Question

The average of first 50 natural numbers is
A. 12.25
B. 21.15
C. 25
D. 25.5

Answer 1

Hint: We will begin by writing the first 50 natural numbers, which are 1,2,3,4…..49, 50. Calculate the sum of these numbers using the sum of $n$ terms of an A.P. Then find the average of the first 50 natural numbers using the formula, ${\text{Average}} = \dfrac{{{\text{Sum of observations}}}}{{{\text{Number of observations}}}}$

Complete step-by-step answer:
Natural numbers are the numbers that help in counting.
For example, the numbers 1,2,3,4,….. are natural numbers.
Hence, the first 50 natural numbers are 1,2,3,4,…..,49,50.
We have to find the mean of the first 50 natural numbers.
The mean is calculated by dividing the sum of observations by the number of observations.
The numbers 1,2,3,….48,49,50 are in A.P. where the first term is 1 and the common difference is 1.
We know that the sum of $n$ terms of an A.P. is given by \[{S_n} = \dfrac{n}{2}\left( {a + {a_n}} \right)\], where $a$ is the first term and ${a_n}$ is the last term.
Then, the sum of first fifty natural numbers is
 $
   \Rightarrow \dfrac{{50}}{2}\left( {1 + 50} \right) \\
   \Rightarrow 25\left( {51} \right) \\
   \Rightarrow 1275 \\
$
We will divide this by the number of observations, that is by 50 to find the required average.
$\dfrac{{1275}}{{50}} = 25.5$
Hence, the average of first 50 natural numbers is 25.5
Thus, option D is correct.

Note: Average is also known as the mean of the data.
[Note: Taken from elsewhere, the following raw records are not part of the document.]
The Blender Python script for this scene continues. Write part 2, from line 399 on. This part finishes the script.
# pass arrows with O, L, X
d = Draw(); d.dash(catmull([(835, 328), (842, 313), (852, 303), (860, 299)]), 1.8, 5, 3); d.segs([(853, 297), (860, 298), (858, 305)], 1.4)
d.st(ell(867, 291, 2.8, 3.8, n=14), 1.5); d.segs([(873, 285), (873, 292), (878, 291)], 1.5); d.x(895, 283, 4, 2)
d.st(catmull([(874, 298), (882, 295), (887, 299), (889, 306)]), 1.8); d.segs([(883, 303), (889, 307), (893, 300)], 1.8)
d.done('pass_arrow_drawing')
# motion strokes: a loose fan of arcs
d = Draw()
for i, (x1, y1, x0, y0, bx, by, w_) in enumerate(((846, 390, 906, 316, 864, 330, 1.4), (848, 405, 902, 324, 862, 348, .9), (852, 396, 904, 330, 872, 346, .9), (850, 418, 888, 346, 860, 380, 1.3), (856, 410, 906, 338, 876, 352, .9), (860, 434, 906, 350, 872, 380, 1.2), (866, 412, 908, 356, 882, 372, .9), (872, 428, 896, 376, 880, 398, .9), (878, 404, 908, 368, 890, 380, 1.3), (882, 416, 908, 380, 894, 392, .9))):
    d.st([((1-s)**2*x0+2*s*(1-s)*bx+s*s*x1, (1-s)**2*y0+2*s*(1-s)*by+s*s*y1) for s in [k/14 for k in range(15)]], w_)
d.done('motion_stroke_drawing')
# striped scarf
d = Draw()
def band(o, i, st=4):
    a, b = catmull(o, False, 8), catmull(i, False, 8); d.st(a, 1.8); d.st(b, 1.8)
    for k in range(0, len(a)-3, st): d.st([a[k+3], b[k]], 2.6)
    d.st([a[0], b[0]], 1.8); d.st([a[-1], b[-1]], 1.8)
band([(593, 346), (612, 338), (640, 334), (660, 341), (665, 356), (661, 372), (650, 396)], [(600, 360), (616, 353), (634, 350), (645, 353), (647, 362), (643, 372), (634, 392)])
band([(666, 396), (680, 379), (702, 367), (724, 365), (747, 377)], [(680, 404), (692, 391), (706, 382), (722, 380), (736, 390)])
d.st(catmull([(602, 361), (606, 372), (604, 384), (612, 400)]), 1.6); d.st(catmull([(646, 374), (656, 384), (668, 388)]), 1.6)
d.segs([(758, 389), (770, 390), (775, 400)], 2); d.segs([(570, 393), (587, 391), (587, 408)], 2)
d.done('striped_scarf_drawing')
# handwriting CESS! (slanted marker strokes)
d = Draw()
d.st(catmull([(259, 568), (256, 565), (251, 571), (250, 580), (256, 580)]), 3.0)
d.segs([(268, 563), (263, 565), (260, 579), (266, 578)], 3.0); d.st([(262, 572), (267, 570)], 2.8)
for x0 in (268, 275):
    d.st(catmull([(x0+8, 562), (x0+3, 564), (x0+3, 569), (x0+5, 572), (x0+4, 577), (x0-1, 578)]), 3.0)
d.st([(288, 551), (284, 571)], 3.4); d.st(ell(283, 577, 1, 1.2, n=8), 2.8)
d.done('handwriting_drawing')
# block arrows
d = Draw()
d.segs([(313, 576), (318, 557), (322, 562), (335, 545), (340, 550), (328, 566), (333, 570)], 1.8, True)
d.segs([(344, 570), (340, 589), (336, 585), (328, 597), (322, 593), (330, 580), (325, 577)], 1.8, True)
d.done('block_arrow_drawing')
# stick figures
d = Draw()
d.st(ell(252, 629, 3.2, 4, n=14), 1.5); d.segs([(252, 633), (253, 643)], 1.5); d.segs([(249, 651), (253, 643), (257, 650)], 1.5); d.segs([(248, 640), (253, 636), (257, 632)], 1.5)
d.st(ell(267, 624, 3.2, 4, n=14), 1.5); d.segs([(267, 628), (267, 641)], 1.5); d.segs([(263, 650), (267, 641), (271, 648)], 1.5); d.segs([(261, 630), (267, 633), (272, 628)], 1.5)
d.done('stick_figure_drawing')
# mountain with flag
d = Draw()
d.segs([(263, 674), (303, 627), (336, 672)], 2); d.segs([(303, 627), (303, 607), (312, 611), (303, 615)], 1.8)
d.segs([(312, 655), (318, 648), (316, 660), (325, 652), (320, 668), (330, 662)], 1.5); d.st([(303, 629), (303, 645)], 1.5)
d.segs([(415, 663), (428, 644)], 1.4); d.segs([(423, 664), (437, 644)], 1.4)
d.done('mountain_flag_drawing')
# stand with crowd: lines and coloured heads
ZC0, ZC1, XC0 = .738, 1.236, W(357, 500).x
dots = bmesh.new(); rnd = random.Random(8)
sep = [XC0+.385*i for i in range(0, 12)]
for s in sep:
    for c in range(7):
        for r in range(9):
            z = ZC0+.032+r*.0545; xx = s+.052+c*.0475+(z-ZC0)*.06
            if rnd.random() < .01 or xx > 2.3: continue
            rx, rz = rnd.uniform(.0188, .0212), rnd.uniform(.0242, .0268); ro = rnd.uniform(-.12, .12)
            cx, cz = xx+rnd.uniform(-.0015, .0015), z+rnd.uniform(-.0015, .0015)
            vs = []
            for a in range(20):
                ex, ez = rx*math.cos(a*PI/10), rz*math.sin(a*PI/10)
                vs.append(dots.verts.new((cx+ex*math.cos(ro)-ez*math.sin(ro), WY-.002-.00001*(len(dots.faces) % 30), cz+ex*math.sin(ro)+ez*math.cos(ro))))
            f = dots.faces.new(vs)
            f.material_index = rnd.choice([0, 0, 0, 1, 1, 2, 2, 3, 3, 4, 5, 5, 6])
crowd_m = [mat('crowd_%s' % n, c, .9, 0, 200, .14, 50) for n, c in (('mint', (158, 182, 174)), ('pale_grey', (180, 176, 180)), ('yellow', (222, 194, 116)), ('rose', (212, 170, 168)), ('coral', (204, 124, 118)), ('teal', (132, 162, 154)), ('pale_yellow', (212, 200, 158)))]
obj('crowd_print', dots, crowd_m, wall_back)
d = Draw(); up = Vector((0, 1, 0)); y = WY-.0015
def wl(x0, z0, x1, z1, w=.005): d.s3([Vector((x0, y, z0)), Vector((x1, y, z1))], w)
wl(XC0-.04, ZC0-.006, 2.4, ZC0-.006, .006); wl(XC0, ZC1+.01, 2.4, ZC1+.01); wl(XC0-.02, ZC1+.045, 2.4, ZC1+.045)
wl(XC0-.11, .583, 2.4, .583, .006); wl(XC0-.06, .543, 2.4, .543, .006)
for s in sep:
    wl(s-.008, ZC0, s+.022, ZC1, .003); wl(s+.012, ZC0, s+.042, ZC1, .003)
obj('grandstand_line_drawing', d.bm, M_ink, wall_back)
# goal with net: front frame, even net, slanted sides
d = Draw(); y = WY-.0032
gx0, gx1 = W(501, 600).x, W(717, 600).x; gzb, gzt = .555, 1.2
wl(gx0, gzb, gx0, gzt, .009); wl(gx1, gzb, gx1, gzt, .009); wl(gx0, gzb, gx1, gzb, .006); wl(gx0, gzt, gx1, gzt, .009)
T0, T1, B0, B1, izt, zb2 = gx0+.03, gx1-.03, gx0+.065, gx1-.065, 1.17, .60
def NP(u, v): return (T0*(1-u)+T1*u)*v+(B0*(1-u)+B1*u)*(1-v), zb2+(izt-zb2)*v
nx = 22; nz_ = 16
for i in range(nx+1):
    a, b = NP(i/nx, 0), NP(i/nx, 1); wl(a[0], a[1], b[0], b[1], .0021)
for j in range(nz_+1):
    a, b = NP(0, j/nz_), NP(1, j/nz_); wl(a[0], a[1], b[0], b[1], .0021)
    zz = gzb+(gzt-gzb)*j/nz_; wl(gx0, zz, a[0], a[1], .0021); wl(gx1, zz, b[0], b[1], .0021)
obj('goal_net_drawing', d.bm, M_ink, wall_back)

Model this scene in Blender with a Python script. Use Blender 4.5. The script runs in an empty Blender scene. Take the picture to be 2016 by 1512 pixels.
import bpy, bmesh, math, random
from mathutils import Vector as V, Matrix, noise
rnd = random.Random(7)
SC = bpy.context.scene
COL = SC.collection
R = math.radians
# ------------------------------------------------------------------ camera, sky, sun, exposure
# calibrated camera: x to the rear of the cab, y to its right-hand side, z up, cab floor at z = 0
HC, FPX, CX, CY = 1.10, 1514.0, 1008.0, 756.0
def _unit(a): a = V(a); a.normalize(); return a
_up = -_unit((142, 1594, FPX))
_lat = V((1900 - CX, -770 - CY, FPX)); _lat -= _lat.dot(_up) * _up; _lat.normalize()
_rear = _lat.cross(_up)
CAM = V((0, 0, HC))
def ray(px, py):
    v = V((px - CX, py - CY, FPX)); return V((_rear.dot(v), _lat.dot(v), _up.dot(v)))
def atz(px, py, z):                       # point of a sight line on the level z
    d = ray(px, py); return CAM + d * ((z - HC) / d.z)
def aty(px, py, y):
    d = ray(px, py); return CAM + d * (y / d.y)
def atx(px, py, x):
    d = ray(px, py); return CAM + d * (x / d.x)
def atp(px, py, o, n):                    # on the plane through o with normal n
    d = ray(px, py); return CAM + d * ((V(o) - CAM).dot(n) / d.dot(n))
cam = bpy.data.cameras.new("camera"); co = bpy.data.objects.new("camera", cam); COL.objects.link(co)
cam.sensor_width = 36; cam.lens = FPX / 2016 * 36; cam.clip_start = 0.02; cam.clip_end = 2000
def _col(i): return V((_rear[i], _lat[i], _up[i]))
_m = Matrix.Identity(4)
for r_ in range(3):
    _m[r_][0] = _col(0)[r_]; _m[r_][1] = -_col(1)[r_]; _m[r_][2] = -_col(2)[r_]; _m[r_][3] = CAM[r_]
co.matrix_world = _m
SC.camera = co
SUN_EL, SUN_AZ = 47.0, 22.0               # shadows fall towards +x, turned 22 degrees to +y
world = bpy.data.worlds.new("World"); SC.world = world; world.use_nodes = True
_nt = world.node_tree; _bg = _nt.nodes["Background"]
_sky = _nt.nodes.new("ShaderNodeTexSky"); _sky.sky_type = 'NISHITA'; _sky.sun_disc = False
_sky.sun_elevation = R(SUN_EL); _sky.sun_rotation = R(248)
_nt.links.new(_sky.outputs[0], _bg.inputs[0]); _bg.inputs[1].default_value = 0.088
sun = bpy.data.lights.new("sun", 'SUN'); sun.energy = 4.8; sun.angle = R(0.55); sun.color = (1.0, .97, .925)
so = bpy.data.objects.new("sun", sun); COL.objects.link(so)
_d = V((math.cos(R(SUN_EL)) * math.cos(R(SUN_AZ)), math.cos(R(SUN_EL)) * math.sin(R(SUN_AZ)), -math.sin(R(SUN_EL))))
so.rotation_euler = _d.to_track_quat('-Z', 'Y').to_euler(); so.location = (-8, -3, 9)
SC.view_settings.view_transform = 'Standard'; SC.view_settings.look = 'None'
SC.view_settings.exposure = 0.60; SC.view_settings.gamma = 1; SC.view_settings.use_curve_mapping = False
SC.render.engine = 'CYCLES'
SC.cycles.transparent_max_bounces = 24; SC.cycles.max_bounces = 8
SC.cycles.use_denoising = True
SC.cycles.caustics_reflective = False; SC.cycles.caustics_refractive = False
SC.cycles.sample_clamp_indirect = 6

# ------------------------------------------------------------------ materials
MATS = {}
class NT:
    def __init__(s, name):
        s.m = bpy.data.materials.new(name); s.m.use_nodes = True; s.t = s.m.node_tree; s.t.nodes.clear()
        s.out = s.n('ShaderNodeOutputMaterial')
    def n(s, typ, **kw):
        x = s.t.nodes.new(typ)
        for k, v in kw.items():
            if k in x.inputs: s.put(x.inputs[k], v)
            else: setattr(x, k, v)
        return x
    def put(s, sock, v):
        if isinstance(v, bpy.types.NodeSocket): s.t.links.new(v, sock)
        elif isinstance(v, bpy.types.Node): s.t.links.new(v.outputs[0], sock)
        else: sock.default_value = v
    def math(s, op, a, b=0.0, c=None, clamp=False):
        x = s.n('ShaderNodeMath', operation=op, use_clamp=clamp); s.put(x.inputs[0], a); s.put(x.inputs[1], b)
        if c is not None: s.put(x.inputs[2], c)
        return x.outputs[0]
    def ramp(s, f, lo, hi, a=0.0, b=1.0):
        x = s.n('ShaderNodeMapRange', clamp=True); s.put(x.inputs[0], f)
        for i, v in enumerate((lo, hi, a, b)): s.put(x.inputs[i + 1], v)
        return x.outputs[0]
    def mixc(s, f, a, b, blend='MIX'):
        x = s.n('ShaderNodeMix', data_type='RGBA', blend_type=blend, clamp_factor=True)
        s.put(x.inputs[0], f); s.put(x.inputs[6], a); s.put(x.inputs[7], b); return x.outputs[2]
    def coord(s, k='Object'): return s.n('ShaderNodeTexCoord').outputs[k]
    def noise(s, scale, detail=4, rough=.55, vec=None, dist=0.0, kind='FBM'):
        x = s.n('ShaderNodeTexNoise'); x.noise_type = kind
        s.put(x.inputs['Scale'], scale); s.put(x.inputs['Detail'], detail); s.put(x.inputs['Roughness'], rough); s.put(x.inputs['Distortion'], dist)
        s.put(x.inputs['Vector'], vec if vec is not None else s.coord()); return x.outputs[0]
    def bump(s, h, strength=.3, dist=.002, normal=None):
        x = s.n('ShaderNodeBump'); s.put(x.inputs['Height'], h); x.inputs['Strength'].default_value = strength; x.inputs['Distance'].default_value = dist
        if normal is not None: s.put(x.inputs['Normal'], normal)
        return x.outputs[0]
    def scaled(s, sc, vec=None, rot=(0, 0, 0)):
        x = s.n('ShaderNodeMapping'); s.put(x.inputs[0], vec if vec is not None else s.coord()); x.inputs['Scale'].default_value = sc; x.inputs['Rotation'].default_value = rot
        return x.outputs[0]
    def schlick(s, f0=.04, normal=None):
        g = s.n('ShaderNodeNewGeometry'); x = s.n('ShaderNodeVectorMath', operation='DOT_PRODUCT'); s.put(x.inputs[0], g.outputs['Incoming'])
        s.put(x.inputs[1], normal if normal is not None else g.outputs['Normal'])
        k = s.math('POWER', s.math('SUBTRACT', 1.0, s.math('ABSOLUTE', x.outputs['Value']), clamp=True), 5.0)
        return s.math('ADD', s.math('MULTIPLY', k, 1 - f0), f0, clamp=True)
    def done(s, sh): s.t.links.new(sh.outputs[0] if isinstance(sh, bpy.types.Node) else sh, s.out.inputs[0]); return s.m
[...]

Many students consider 0 as a natural number, which is incorrect. The smallest natural number is 1, while 0 is the smallest whole number. We can also calculate the sum of $n$ terms of an A.P. using the formula, $\dfrac{n}{2}\left( {2a + \left( {n - 1} \right)d} \right)$, where $a$ is the first term and $d$ is the common difference.